What needs to be done — Retype the lines beneath this one, from the first through the line containing "SC.camera = co". Pictures are left out.
** begin Material provided **
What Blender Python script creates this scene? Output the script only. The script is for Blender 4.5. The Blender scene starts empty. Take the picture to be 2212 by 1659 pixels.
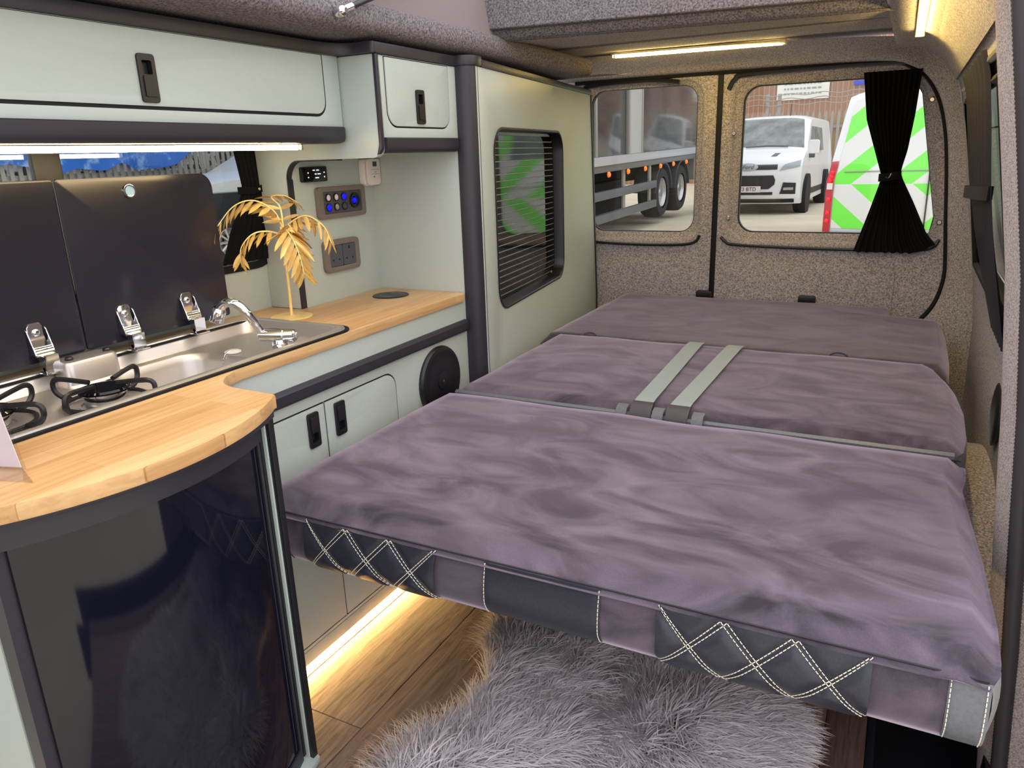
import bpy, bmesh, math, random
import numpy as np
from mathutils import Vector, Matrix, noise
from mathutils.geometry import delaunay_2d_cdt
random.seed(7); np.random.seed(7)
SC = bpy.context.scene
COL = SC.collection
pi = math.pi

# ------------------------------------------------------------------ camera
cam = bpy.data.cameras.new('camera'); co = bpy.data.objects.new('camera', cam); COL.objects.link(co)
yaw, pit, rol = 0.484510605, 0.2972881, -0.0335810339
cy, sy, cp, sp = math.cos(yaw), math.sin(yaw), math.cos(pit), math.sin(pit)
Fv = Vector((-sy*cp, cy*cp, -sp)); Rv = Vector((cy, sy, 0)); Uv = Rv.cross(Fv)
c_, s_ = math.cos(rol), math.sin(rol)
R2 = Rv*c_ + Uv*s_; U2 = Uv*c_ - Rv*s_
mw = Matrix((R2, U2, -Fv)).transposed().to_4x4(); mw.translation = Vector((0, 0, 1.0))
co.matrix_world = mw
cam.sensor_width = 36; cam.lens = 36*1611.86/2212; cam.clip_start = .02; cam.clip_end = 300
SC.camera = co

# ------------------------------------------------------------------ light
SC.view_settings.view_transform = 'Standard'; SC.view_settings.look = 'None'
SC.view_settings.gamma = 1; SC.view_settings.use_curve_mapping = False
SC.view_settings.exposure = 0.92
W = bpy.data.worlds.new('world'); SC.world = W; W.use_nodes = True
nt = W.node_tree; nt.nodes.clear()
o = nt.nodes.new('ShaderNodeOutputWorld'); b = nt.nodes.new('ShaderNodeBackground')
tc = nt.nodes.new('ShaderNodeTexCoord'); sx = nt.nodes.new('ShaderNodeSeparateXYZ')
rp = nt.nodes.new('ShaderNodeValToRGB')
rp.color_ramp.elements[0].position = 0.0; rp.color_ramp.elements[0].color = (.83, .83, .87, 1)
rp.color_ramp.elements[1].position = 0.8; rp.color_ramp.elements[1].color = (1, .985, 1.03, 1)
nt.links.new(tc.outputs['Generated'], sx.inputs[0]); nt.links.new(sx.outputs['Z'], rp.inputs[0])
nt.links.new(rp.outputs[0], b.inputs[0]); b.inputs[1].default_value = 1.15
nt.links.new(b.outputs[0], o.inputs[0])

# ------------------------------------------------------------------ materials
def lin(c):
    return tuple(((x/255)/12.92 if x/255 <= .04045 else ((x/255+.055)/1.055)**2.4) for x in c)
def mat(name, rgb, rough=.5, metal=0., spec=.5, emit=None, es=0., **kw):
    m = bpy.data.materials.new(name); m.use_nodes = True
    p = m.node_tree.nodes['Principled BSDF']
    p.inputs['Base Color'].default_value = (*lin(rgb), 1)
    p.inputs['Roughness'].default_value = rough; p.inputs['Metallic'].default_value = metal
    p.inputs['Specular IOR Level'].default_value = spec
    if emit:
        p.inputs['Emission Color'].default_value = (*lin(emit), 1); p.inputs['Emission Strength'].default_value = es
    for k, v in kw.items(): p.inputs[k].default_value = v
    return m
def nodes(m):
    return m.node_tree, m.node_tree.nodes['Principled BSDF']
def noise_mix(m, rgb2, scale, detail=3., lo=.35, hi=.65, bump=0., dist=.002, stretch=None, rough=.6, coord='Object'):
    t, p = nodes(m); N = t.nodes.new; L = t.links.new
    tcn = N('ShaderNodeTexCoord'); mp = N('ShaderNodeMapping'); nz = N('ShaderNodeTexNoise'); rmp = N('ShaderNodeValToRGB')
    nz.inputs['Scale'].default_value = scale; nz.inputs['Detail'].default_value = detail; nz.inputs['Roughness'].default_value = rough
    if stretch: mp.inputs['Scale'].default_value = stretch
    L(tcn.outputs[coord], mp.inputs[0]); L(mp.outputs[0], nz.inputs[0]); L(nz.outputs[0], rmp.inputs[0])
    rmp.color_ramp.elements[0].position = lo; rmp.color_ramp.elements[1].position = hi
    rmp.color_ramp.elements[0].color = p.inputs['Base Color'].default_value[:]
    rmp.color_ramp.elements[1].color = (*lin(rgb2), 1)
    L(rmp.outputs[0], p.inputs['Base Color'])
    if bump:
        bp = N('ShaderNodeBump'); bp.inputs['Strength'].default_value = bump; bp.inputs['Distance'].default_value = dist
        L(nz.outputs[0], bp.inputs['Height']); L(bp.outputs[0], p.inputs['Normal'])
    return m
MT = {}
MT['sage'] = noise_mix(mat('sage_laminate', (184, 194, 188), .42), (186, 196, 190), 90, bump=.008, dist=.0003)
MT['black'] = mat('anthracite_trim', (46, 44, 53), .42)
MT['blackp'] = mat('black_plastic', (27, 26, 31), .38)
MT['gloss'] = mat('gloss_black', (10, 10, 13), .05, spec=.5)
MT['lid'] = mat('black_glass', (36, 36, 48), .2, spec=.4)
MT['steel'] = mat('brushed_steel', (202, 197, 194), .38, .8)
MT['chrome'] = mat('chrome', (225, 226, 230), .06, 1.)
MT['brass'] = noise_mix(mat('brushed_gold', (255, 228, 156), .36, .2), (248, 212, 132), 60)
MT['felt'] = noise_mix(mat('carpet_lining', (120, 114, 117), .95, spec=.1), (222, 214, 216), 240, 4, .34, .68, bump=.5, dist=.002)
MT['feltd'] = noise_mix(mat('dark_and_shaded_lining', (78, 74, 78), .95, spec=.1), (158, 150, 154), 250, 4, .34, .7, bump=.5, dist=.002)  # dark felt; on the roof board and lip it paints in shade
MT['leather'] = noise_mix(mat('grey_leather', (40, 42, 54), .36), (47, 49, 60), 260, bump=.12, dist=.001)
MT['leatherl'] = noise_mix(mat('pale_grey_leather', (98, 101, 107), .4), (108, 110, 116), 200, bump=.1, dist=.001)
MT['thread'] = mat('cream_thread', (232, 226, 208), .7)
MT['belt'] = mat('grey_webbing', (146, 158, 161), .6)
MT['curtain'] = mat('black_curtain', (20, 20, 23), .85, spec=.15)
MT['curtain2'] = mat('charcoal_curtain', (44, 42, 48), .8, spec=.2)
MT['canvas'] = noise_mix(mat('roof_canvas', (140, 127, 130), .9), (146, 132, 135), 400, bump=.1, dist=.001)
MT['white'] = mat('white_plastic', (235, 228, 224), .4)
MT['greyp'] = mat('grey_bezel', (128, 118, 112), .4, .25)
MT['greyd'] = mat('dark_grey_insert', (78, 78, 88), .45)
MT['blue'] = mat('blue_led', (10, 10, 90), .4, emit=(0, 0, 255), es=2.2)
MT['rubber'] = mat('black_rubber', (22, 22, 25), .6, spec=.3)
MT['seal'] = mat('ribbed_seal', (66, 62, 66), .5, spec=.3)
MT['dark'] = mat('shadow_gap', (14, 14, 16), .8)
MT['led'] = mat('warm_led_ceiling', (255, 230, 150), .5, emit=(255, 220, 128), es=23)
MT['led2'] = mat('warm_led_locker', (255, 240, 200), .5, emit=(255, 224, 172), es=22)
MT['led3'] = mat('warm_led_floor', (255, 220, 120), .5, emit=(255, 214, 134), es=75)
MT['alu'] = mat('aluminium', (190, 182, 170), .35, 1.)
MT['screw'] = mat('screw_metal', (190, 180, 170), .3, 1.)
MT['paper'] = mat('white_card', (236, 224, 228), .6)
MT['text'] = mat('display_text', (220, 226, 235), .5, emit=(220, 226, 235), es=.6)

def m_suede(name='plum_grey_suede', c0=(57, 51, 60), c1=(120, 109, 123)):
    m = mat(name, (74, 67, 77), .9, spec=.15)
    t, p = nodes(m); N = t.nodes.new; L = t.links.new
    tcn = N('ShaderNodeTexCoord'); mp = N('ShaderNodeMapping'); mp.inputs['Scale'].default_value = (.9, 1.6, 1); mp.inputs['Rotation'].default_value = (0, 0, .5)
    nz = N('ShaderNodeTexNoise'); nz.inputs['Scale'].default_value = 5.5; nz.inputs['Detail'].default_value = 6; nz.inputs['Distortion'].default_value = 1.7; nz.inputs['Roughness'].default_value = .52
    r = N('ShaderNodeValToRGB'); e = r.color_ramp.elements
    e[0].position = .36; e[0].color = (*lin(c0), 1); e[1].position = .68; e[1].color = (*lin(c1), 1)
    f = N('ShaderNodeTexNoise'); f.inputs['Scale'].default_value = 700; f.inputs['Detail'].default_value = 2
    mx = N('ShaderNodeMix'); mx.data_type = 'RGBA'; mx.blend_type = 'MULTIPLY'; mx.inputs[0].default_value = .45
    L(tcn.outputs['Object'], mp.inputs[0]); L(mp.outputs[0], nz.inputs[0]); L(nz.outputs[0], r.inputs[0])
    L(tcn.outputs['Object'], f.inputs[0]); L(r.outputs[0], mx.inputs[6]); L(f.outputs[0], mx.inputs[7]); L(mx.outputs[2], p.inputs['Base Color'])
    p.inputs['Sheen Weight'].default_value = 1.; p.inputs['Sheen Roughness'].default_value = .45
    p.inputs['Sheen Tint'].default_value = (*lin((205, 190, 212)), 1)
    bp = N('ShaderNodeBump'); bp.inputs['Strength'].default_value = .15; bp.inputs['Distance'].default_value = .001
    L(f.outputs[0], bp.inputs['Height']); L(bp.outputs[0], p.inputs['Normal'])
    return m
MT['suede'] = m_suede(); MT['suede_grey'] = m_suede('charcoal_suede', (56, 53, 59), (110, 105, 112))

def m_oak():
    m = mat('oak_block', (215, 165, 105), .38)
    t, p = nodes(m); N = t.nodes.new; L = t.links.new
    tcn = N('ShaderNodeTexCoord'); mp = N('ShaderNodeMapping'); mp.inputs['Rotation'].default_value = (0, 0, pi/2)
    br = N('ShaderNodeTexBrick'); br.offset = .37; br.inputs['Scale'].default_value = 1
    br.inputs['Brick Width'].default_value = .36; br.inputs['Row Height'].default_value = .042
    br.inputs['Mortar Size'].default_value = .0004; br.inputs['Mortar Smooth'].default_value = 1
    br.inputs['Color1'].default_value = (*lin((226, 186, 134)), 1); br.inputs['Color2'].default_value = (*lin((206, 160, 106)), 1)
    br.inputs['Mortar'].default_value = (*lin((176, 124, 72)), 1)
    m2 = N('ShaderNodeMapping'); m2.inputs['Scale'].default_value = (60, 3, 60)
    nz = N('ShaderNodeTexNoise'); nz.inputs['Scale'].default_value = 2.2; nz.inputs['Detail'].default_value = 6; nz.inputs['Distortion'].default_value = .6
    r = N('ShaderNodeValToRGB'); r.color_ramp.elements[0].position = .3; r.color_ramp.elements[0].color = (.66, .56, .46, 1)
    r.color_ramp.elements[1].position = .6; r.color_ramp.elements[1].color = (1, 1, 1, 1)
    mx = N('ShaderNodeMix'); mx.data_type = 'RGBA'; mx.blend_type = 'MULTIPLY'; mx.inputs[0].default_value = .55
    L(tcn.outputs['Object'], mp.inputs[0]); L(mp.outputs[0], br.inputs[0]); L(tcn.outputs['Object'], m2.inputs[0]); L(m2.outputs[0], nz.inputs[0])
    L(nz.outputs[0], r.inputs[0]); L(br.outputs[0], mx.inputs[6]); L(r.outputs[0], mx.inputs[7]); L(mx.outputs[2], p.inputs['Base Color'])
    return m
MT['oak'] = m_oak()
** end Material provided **
The answer —
What Blender Python script creates this scene? Output the script only. The script is for Blender 4.5. The Blender scene starts empty. Take the picture to be 2212 by 1659 pixels.
import bpy, bmesh, math, random
import numpy as np
from mathutils import Vector, Matrix, noise
from mathutils.geometry import delaunay_2d_cdt
random.seed(7); np.random.seed(7)
SC = bpy.context.scene
COL = SC.collection
pi = math.pi

# ------------------------------------------------------------------ camera
cam = bpy.data.cameras.new('camera'); co = bpy.data.objects.new('camera', cam); COL.objects.link(co)
yaw, pit, rol = 0.484510605, 0.2972881, -0.0335810339
cy, sy, cp, sp = math.cos(yaw), math.sin(yaw), math.cos(pit), math.sin(pit)
Fv = Vector((-sy*cp, cy*cp, -sp)); Rv = Vector((cy, sy, 0)); Uv = Rv.cross(Fv)
c_, s_ = math.cos(rol), math.sin(rol)
R2 = Rv*c_ + Uv*s_; U2 = Uv*c_ - Rv*s_
mw = Matrix((R2, U2, -Fv)).transposed().to_4x4(); mw.translation = Vector((0, 0, 1.0))
co.matrix_world = mw
cam.sensor_width = 36; cam.lens = 36*1611.86/2212; cam.clip_start = .02; cam.clip_end = 300
SC.camera = co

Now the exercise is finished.